Data excerpt:
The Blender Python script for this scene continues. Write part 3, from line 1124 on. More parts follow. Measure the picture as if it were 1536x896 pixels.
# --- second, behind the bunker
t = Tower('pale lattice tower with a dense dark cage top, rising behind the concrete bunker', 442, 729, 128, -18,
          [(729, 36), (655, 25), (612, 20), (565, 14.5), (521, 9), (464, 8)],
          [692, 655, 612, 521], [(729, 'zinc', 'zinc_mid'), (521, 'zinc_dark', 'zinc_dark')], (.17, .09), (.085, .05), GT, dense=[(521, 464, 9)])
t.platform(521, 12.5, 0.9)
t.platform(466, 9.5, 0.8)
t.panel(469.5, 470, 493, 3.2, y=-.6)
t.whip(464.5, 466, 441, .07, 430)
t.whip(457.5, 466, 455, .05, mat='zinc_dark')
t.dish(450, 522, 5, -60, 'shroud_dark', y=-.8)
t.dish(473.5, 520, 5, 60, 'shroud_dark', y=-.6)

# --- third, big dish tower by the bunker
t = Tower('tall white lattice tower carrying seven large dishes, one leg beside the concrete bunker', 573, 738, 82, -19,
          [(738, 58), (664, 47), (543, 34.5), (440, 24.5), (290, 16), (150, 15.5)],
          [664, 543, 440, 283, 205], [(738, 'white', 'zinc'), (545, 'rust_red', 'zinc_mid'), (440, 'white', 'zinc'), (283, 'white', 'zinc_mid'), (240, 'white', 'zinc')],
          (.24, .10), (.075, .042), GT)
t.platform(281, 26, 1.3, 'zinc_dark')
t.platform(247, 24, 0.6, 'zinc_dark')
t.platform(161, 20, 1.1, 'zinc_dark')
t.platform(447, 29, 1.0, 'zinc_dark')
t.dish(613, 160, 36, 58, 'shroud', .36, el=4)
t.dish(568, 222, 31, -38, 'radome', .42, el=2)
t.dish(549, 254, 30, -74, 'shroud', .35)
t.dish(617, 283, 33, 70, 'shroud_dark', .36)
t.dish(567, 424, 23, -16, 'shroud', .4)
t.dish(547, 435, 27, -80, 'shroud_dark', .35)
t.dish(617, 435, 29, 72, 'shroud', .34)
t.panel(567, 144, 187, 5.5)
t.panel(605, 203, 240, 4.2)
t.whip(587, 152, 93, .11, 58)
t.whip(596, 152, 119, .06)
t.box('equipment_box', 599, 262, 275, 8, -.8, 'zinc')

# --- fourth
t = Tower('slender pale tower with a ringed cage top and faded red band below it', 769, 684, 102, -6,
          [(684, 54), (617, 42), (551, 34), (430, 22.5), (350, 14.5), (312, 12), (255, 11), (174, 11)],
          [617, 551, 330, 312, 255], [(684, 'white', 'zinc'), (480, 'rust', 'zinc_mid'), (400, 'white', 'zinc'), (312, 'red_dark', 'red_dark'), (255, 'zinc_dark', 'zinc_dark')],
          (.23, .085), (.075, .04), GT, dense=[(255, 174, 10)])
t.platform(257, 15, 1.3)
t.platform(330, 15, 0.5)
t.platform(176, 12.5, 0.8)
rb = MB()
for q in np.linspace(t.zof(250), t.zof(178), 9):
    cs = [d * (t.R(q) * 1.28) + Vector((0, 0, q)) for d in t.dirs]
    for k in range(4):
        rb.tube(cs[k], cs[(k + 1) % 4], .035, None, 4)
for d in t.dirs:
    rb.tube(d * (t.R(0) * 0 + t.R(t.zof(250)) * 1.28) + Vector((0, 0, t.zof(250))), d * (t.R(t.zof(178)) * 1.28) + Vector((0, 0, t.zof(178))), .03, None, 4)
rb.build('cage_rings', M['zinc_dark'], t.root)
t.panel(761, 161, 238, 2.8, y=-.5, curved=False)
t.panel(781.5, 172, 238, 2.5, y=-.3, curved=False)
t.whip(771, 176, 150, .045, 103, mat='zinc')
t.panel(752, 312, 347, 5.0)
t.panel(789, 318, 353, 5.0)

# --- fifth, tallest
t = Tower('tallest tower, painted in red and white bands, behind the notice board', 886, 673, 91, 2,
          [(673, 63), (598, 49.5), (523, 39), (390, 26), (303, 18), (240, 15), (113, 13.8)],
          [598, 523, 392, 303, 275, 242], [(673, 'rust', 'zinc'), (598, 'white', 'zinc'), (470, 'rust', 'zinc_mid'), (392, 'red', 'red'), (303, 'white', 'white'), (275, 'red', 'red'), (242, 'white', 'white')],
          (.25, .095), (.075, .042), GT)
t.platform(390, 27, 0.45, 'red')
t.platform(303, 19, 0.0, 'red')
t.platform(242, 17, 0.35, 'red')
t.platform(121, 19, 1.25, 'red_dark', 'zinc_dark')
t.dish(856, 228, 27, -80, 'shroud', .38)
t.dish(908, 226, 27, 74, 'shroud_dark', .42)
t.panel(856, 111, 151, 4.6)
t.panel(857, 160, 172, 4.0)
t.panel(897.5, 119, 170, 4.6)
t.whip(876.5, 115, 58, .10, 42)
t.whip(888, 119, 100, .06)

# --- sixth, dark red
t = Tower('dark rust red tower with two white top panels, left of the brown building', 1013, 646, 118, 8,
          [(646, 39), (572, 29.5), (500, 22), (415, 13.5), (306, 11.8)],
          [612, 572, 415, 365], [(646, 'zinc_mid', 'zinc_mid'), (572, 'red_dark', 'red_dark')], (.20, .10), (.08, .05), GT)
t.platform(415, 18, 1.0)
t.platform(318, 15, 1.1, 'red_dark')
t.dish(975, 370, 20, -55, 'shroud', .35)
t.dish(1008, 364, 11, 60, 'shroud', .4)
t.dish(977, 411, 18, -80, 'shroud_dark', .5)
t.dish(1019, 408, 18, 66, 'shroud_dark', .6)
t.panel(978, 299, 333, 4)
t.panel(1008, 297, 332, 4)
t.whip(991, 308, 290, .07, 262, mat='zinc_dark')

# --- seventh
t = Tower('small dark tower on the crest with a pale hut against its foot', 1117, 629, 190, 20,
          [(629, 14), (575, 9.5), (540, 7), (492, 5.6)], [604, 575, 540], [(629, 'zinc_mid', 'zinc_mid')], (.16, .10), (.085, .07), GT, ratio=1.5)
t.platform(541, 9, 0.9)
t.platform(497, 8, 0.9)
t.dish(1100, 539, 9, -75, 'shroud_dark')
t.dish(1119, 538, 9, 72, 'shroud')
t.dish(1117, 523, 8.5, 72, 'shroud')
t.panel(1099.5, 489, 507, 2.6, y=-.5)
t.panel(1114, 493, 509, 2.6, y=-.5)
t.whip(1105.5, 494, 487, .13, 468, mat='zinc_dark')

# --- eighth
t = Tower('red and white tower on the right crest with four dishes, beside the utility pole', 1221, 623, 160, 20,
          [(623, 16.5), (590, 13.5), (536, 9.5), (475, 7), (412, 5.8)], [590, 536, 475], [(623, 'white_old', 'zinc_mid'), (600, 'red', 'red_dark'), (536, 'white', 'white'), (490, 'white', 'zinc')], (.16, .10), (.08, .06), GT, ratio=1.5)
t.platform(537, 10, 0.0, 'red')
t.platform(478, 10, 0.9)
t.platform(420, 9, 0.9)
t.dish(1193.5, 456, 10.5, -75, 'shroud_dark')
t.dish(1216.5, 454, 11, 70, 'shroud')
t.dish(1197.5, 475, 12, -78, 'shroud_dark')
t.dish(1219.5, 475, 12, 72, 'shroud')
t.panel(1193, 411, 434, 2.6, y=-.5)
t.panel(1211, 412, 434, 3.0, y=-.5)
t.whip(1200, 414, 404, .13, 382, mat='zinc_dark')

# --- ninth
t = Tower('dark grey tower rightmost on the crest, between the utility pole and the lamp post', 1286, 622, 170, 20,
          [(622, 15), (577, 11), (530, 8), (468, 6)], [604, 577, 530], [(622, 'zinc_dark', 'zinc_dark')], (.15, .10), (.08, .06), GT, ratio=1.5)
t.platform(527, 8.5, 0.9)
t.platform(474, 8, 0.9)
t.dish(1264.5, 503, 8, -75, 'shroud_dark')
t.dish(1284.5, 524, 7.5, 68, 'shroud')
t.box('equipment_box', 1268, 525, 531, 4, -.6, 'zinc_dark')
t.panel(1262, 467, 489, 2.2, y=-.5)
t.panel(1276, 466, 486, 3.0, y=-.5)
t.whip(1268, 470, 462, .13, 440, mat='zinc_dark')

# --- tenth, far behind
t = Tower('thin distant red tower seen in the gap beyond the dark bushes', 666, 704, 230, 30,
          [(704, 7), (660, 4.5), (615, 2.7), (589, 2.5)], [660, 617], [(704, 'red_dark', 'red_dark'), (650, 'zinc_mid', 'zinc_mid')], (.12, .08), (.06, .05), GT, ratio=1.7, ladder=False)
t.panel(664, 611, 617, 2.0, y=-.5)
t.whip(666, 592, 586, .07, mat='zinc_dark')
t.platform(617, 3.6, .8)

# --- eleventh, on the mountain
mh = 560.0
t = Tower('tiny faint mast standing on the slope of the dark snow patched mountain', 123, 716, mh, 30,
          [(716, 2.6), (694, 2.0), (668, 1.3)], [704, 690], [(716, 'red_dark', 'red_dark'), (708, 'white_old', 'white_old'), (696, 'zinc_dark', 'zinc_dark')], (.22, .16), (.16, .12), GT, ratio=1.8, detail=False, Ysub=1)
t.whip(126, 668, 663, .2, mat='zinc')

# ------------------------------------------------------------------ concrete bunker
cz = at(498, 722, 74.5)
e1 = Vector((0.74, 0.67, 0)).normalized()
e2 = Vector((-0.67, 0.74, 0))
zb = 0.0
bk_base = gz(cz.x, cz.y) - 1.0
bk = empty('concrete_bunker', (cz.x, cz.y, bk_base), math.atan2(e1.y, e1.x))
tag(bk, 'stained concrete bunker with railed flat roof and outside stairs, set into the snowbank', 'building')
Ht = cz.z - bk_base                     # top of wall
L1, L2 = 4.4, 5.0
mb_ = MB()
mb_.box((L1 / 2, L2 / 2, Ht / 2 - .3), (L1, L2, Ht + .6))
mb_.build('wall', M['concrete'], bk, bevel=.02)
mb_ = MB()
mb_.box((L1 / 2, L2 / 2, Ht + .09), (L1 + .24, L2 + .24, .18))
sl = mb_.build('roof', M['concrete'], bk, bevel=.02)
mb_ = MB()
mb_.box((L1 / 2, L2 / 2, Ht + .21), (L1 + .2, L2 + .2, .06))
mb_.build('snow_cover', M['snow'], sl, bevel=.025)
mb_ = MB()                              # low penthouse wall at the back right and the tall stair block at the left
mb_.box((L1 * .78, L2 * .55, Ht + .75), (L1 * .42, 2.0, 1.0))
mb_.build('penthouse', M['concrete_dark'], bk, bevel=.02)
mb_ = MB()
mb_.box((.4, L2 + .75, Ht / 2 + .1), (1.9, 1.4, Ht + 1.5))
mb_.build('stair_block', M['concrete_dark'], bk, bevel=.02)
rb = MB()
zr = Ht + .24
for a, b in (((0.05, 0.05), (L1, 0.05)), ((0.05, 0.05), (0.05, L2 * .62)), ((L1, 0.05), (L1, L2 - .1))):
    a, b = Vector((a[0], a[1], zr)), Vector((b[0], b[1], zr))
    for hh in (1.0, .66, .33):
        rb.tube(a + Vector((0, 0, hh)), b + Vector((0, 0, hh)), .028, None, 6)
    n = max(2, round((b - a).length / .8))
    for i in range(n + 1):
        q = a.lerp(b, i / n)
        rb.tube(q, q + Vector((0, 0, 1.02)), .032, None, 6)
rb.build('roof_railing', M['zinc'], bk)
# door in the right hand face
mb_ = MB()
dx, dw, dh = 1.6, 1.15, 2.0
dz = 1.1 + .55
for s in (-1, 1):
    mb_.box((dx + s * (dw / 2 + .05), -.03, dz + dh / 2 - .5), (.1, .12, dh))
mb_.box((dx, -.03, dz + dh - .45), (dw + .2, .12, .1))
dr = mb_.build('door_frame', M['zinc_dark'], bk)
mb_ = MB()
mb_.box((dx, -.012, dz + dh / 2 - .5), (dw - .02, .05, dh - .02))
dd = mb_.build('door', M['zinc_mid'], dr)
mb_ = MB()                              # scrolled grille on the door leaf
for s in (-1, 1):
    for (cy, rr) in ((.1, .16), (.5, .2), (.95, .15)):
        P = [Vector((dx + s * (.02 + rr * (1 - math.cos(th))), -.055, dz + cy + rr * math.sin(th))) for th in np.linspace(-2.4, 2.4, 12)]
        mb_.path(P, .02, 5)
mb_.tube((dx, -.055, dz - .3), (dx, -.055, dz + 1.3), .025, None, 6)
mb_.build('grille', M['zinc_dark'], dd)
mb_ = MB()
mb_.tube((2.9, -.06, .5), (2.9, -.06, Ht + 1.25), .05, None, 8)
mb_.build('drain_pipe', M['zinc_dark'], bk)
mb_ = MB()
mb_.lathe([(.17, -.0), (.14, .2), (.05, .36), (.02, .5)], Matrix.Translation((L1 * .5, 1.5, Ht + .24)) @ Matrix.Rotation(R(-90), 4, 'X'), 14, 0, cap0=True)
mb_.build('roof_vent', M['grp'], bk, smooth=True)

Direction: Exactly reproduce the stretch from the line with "t.dish(1264.5, 503, 8, -75, 'shroud_dark')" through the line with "t.whip(126, 668, 663, .2, mat='zinc')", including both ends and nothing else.

Task result:
t.dish(1264.5, 503, 8, -75, 'shroud_dark')
t.dish(1284.5, 524, 7.5, 68, 'shroud')
t.box('equipment_box', 1268, 525, 531, 4, -.6, 'zinc_dark')
t.panel(1262, 467, 489, 2.2, y=-.5)
t.panel(1276, 466, 486, 3.0, y=-.5)
t.whip(1268, 470, 462, .13, 440, mat='zinc_dark')

# --- tenth, far behind
t = Tower('thin distant red tower seen in the gap beyond the dark bushes', 666, 704, 230, 30,
          [(704, 7), (660, 4.5), (615, 2.7), (589, 2.5)], [660, 617], [(704, 'red_dark', 'red_dark'), (650, 'zinc_mid', 'zinc_mid')], (.12, .08), (.06, .05), GT, ratio=1.7, ladder=False)
t.panel(664, 611, 617, 2.0, y=-.5)
t.whip(666, 592, 586, .07, mat='zinc_dark')
t.platform(617, 3.6, .8)

# --- eleventh, on the mountain
mh = 560.0
t = Tower('tiny faint mast standing on the slope of the dark snow patched mountain', 123, 716, mh, 30,
          [(716, 2.6), (694, 2.0), (668, 1.3)], [704, 690], [(716, 'red_dark', 'red_dark'), (708, 'white_old', 'white_old'), (696, 'zinc_dark', 'zinc_dark')], (.22, .16), (.16, .12), GT, ratio=1.8, detail=False, Ysub=1)
t.whip(126, 668, 663, .2, mat='zinc')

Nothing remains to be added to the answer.